Huge, Invisible Cloud Discovered Just 300 Light-Years From The Solar System
A giant object that has been lurking in the relative galactic vicinity of the Solar System this entire time has just been unmasked in all its enormous, invisible glory.
Just 300 light-years away, at the edge of the Local Bubble of space, astronomers have discovered a huge, crescent-shaped cloud of molecular hydrogen, the basic building block of everything in the Universe.
It's the first time scientists have managed to discover molecular material in interstellar space by looking for the glow of far-ultraviolet light. Its discoverers have named the cloud Eos, after the ancient Greek goddess of the dawn.
"This is the first-ever molecular cloud discovered by looking for far-ultraviolet emission of molecular hydrogen directly," says astrophysicist Blakesley Burkhart of Rutgers University in the US. "The data showed glowing hydrogen molecules detected via fluorescence in the far-ultraviolet. This cloud is literally glowing in the dark."
When you look into the night sky, the stars and planets look like glittering diamonds strewn across velvet. You see pinpricks of light, but not much between them. Interstellar space, however, is not empty. Tenuous molecular material drifts between the stars, sometimes coming together in a higher-density cloud.
This material is the stuff from which the stars are born, but it's hard to see when it's not all clumped together to form a nebula. Stars are very, very bright, and the glow emitted by the interstellar medium is very, very faint.
There are ways to detect it; for instance, light traveling through a cloud of something can be subtly changed, either in the orientation of the wave, or a shift in the frequency.
One theory about the matter in interstellar space is that it may have been evading detection. One of the most popular tracers that astronomers look for, for example, is carbon monoxide, and it has yielded a lot of information about the interstellar medium. But what about clouds that don't have a lot of carbon monoxide?
Burkhart and her colleagues took a different approach, analyzing publicly released observations collected by South Korea's STSat-1 ultraviolet space telescope.
Hydrogen makes up around 90 percent of the visible Universe by atoms, and 73 percent by mass. Molecular hydrogen fluoresces in far-ultraviolet when irradiated by ultraviolet starlight, so the researchers focused their efforts on searching for a strong emission associated with this interaction.
This is what led them to Eos, and enabled them to map its size and shape. It's roughly crescent-shaped and has a diameter of about 80 to 85 light-years. Within that contour, it contains around 2,000 solar masses' worth of hydrogen, representing around 36 percent of the total mass of the cloud.
If we could see it with our eyes in the night sky, Eos would be 40 times the width of the full Moon.

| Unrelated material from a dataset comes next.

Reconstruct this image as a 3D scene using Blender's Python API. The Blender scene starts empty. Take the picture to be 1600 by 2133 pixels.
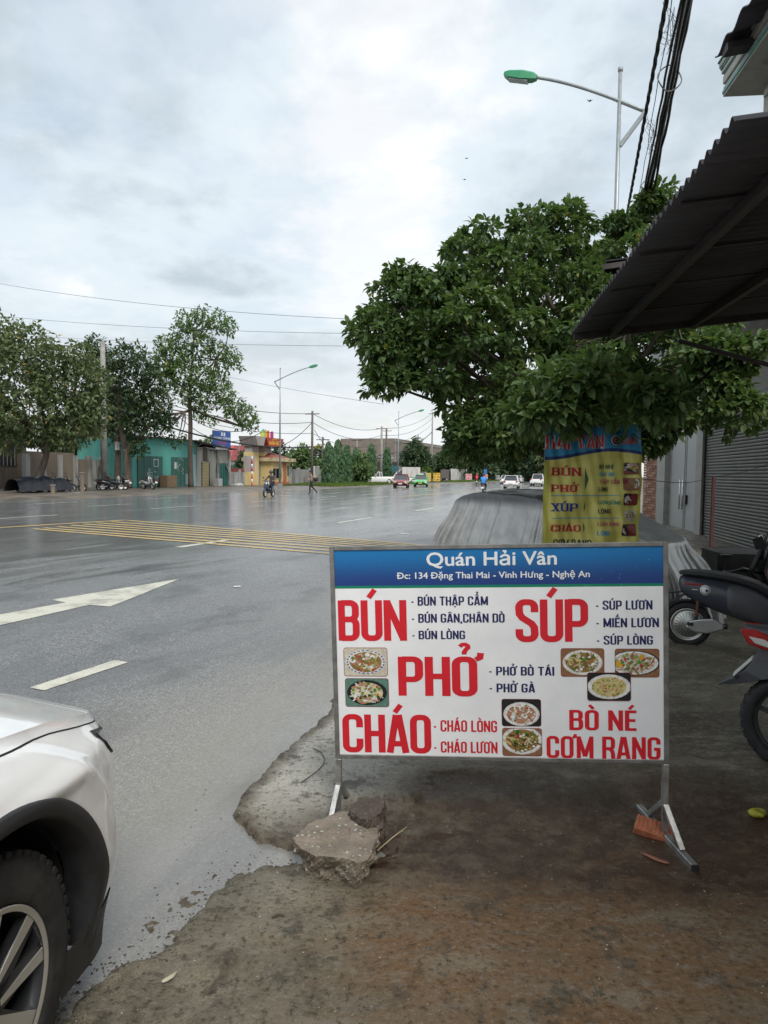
import bpy, bmesh, math, random
import numpy as np
from mathutils import Vector, Matrix
R = math.radians
SC = bpy.context.scene
COL = SC.collection
rnd = random.Random(7)
rng = np.random.default_rng(7)

# ------------------------------------------------------------------ camera
F_PX, CX, CY = 1450.0, 800.0, 1066.5
CAM_H = 1.6
PITCH, ROLL = R(3.18), R(0.70)
_F = Vector((0, math.cos(PITCH), -math.sin(PITCH)))
_R0 = Vector((1, 0, 0)); _U0 = _R0.cross(_F)
_RT = _R0 * math.cos(ROLL) + _U0 * math.sin(ROLL)
_UP = -_R0 * math.sin(ROLL) + _U0 * math.cos(ROLL)
cam_d = bpy.data.cameras.new('camera'); cam = bpy.data.objects.new('camera', cam_d); COL.objects.link(cam)
cam_d.sensor_fit = 'VERTICAL'; cam_d.sensor_height = 36.0; cam_d.lens = 36.0 * F_PX / 2133.0
cam_d.clip_start = 0.05; cam_d.clip_end = 4000
cam.matrix_world = Matrix(((_RT.x, _UP.x, -_F.x, 0), (_RT.y, _UP.y, -_F.y, 0), (_RT.z, _UP.z, -_F.z, CAM_H), (0, 0, 0, 1)))
SC.camera = cam

# ------------------------------------------------------------------ light
SUN_EL, SUN_AZ = R(50), R(160)           # sun veiled by cloud, behind the camera and a little right
SUN_DIR = Vector((math.sin(SUN_AZ) * math.cos(SUN_EL), math.cos(SUN_AZ) * math.cos(SUN_EL), math.sin(SUN_EL)))
world = bpy.data.worlds.new('World'); SC.world = world; world.use_nodes = True
wt = world.node_tree; wt.nodes.clear()
def wn(t, **kw):
    n = wt.nodes.new(t)
    for k, v in kw.items(): setattr(n, k, v)
    return n
def wmath(op, a, b=None, clamp=False):
    n = wn('ShaderNodeMath', operation=op); n.use_clamp = clamp
    for i, x in enumerate((a, b)):
        if x is None: continue
        if isinstance(x, (int, float)): n.inputs[i].default_value = x
        else: wt.links.new(x, n.inputs[i])
    return n.outputs[0]
def wmix(fac, a, b):
    n = wn('ShaderNodeMix', data_type='RGBA')
    for i, x in ((0, fac), (6, a), (7, b)):
        if isinstance(x, (int, float)): n.inputs[i].default_value = x
        elif isinstance(x, tuple): n.inputs[i].default_value = (*x, 1)
        else: wt.links.new(x, n.inputs[i])
    return n.outputs[2]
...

This material within the cloud, the team determined, is likely being evaporated by the stars around it, a process called photodissociation. It's dissipating at a rate of around 600 solar masses per million years, and will be totally gone in around 5.7 million years' time.
That's not very long, on cosmic timescales.
"When we look through our telescopes, we catch whole solar systems in the act of forming, but we don't know in detail how that happens," Burkhart says. "Our discovery of Eos is exciting because we can now directly measure how molecular clouds are forming and dissociating, and how a galaxy begins to transform interstellar gas and dust into stars and planets."
What's even more exciting is that the work shows a viable way to search for the heretofore invisible molecular clouds that are lurking throughout the Milky Way, and even the wider Universe. It'll offer new insight into our own galaxy's history of star formation, and how the process has taken place across the vastness of space and time.
"The use of the far-ultraviolet fluorescence emission technique could rewrite our understanding of the interstellar medium, uncovering hidden clouds across the galaxy and even out to the furthest detectable limits of cosmic dawn," cosmologist Thavisha Dharmawardena of New York University says.
The research has been published in Nature Astronomy.